Editorial: Unpaid internships and inequality


The ISD Editorial Board argues that unpaid internships are unfair and increase socioeconomic inequality in the workplace. 

Editorial Board

You need experience to get a job, but you need to have a job to get experience. 

All college students and recent graduates are more than aware of the job search catch-22. One of the only viable solutions is to have an internship during college. 

Iowa State even requires internships for many majors, particularly in the College of Liberal Arts and Sciences.  

Internships are a great way for students to get out into the real world and see if they really want to work in their chosen field full time. Internships are also a common way to get into the hands-on learning environment, those experiential learning experiences. 

If you can land an internship, then you should absolutely consider doing one. 

That is, if you can afford it.

In 2019, close to 40 percent of internships were unpaid. The largest percentage of unpaid internships is in the social services sector, but there are unpaid internships in most fields. 

Unpaid internships are considered legal if they pass the primary beneficiary test adopted by the Wage and Hour Division (WHD) of the Department of Labor. There are seven factors included in the test to determine who is the primary beneficiary, but the WHD has said the test is flexible and every case is unique.

The most important aspect of unpaid internships is that the intern is the primary beneficiary. If it’s the other way around, then the intern is really an employee and, according to the WHD, should be paid as such. 

Some people argue, however, that all interns should be paid, regardless of the standards of the federal government. A lot of people, actually.

We agree.

People should be paid for their work. While students are getting something out of even unpaid internships — knowledge, experience or maybe college credit — there are a lot of unintended consequences from unpaid internships.

Unpaid internships worsen socioeconomic inequality. If only some students can afford to have them, then a number of candidates are already excluded. This not only affects the students who are unable to have the internship but can also impact the job market as a whole. 

Companies benefit from unpaid internships, true, but they’re also hurt by them. They are limiting the diversity of the candidates that apply and may not be receiving applications from the most qualified candidates. 

This is not an abstract issue. Iowa State has majors that require students to have an internship before graduation. If a student can only find an unpaid internship, they are essentially paying to take the class and in turn provide labor. 

It’s not inaccurate to say many students have to give more than they get from unpaid internships. 

Students must first qualify for these internships, paid or unpaid. This means students pay for classes to learn skills to apply for internships and then get very little in return.

True, there’s value beyond money. Experience is important. But for many students, money has to be the priority — they simply cannot afford to have an unpaid internship. 

An argument in favor of any internship is the networking aspect, but those who would benefit the most from getting a leg up are the very students who can’t afford to take most internships. 

Another huge issue is the lack of protections for unpaid interns. The purpose of Title VII of the Civil Rights Act is to protect employees; if interns aren’t employees, then does this protection apply? 

Only in some states

This means unpaid interns will have little to no standing in court should discrimination prohibited by Title VII takes place.

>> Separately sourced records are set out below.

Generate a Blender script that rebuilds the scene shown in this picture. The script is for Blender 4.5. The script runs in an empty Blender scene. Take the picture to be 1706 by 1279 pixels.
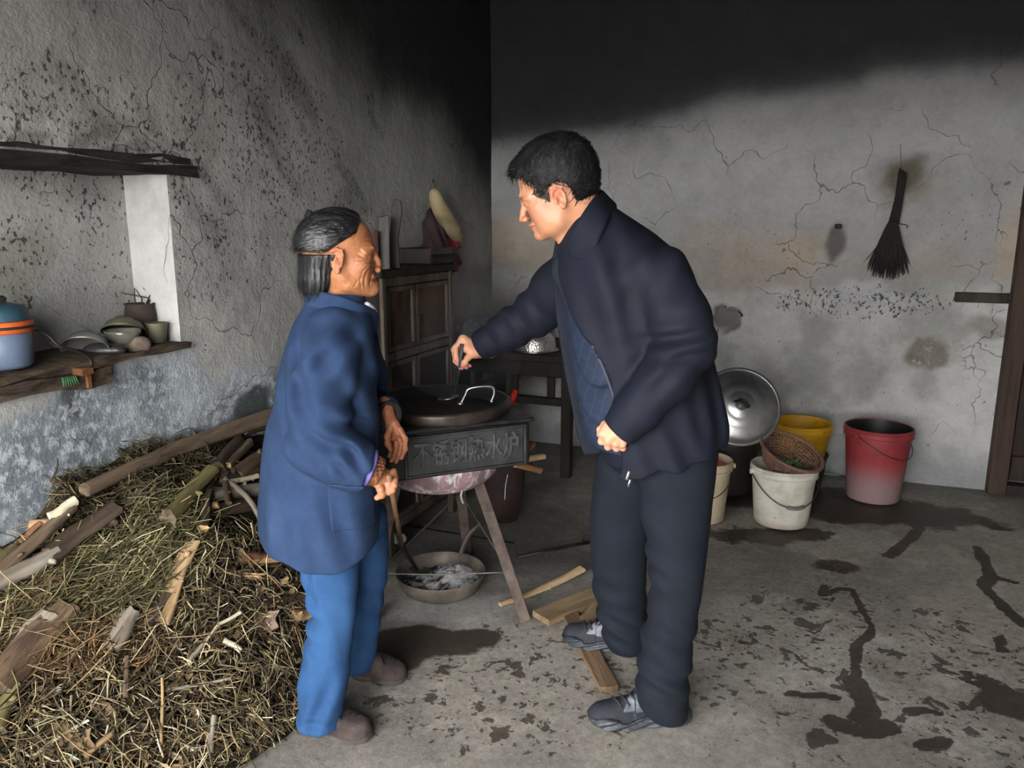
import bpy, bmesh, math, random
import numpy as np
from mathutils import Vector, Matrix

SC = bpy.context.scene
COL = SC.collection
rng = np.random.default_rng(7)
random.seed(7)

# ------------------------------------------------------------------ camera
F_PX, CAM_H, PITCH = 1280.0, 1.38, math.radians(11.5)
cam_d = bpy.data.cameras.new('camera'); cam = bpy.data.objects.new('camera', cam_d); COL.objects.link(cam)
cam_d.sensor_fit = 'HORIZONTAL'; cam_d.sensor_width = 36.0; cam_d.lens = 36.0 * F_PX / 1706.0
cam_d.clip_start = 0.05; cam_d.clip_end = 100
cam.location = (0, 0, CAM_H); cam.rotation_euler = (math.pi / 2 - PITCH, 0, 0)
SC.camera = cam

# ------------------------------------------------------------------ world, light, exposure
SC.view_settings.view_transform = 'Standard'; SC.view_settings.look = 'None'
SC.view_settings.gamma = 1.0; SC.view_settings.exposure = 1.2
SC.view_settings.use_curve_mapping = False
world = bpy.data.worlds.new('overcast_sky'); SC.world = world; world.use_nodes = True
wn = world.node_tree.nodes; wl = world.node_tree.links
bg = wn['Background']; bg.inputs['Color'].default_value = (1.0, 0.985, 0.96, 1); bg.inputs['Strength'].default_value = 9.0
SC.cycles.use_adaptive_sampling = True; SC.cycles.adaptive_threshold = .03
SC.cycles.max_bounces = 6; SC.cycles.diffuse_bounces = 3; SC.cycles.glossy_bounces = 3
SC.cycles.sample_clamp_indirect = 6.0
SC.cycles.use_denoising = True

# room axes: u runs along the back wall (to the right), v along the left wall (into the picture)
YAW = math.radians(22)
D1 = np.array([math.sin(YAW), math.cos(YAW), 0.0]); D2 = np.array([math.cos(YAW), -math.sin(YAW), 0.0])
U_LEFT, V_BACK, U_RIGHT, V_FRONT, Z_CEIL = -2.0, 4.60, 3.0, -0.95, 3.05
DOOR_U0, DOOR_U1, DOOR_H = -1.95, 0.45, 2.25       # the doorway behind the photographer
ROOM_M = Matrix.Rotation(-YAW, 4, 'Z')
def RV(u, v, z=0.0): return D2 * u + D1 * v + np.array([0, 0, z])

def portal():
    L = bpy.data.lights.new('doorway_sky_portal', 'AREA'); L.shape = 'RECTANGLE'
    L.size = DOOR_U1 - DOOR_U0; L.size_y = DOOR_H; L.cycles.is_portal = True
    o = bpy.data.objects.new('doorway_sky_portal', L); COL.objects.link(o)
    o.location = RV((DOOR_U0 + DOOR_U1) / 2, V_FRONT - 0.1, DOOR_H / 2)
    o.rotation_euler = (math.pi / 2, 0, -YAW)   # the beam runs along -z of the lamp = into the room
    return o
portal_light = portal()
portal_light.rotation_euler = (math.pi / 2, 0, -YAW + math.pi)

# ------------------------------------------------------------------ measuring helpers (pixel of the photo + depth -> point)
CP, SP = math.cos(PITCH), math.sin(PITCH)
def ray(px, py):
    u = (px - 853.0) / F_PX; v = (py - 639.5) / F_PX
    return np.array([u, CP - SP * v, -SP - CP * v])
O_CAM = np.array([0, 0, CAM_H])
def P(px, py, d):
    r = ray(px, py); return O_CAM + r * (d / r[1])
def G(px, py, z=0.0):
    r = ray(px, py); return O_CAM + r * ((z - CAM_H) / r[2])
def WL(px, py, off=0.0):          # on the left wall
    r = ray(px, py); return O_CAM + r * ((U_LEFT + off) / (r @ D2))
def WB(px, py, off=0.0):          # on the back wall
    r = ray(px, py); return O_CAM + r * ((V_BACK - off) / (r @ D1))
def S(d): return d / F_PX         # metres per pixel at depth d

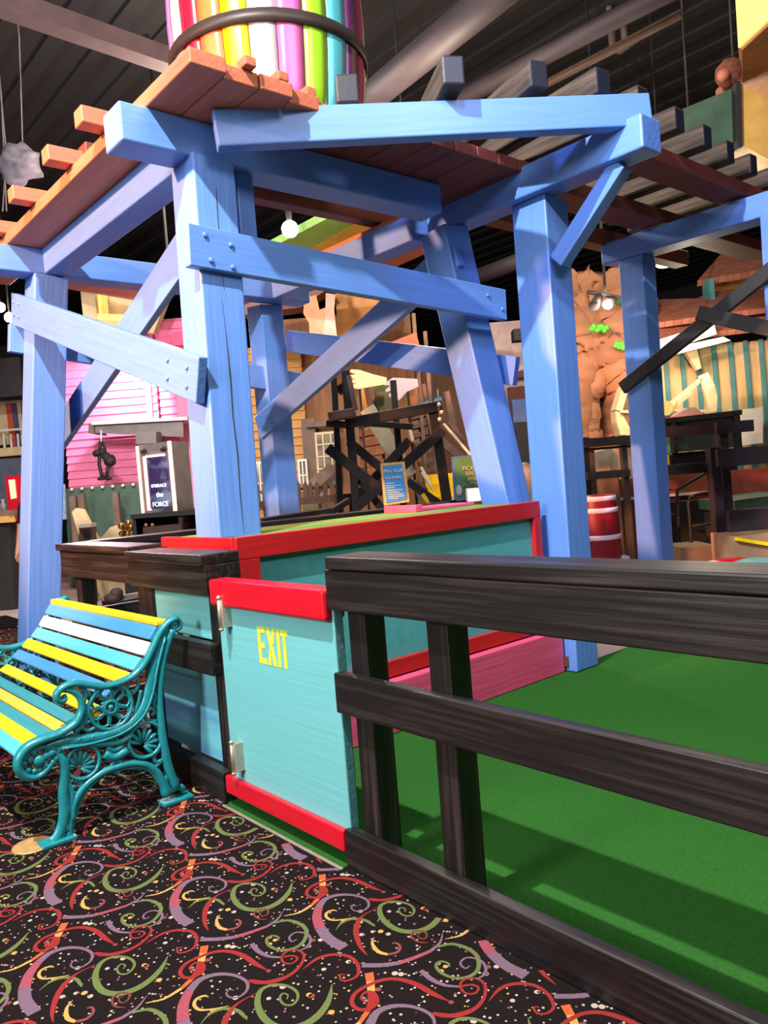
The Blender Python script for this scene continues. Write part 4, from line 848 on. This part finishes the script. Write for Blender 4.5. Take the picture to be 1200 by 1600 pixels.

They are lacking crucial protections that their co-workers are not. 

Unpaid interns should not be considered volunteers. Students take internships out of necessity: to land a job, to network, to gain experience. They are not doing this for charity. They are working in professional environments side by side with paid workers and under the supervision of higher-level employees. 

They mirror employees in nearly all the ways that matter except for the most important one. 

Students should absolutely complete internships for the experience, the networking and the on-the-job learning, but not every student has the opportunity and ability to do so. 

We support internships and even schools requiring them — but only if students are getting fairly compensated. Students, as with any other person that provides work, should be paid for their labor.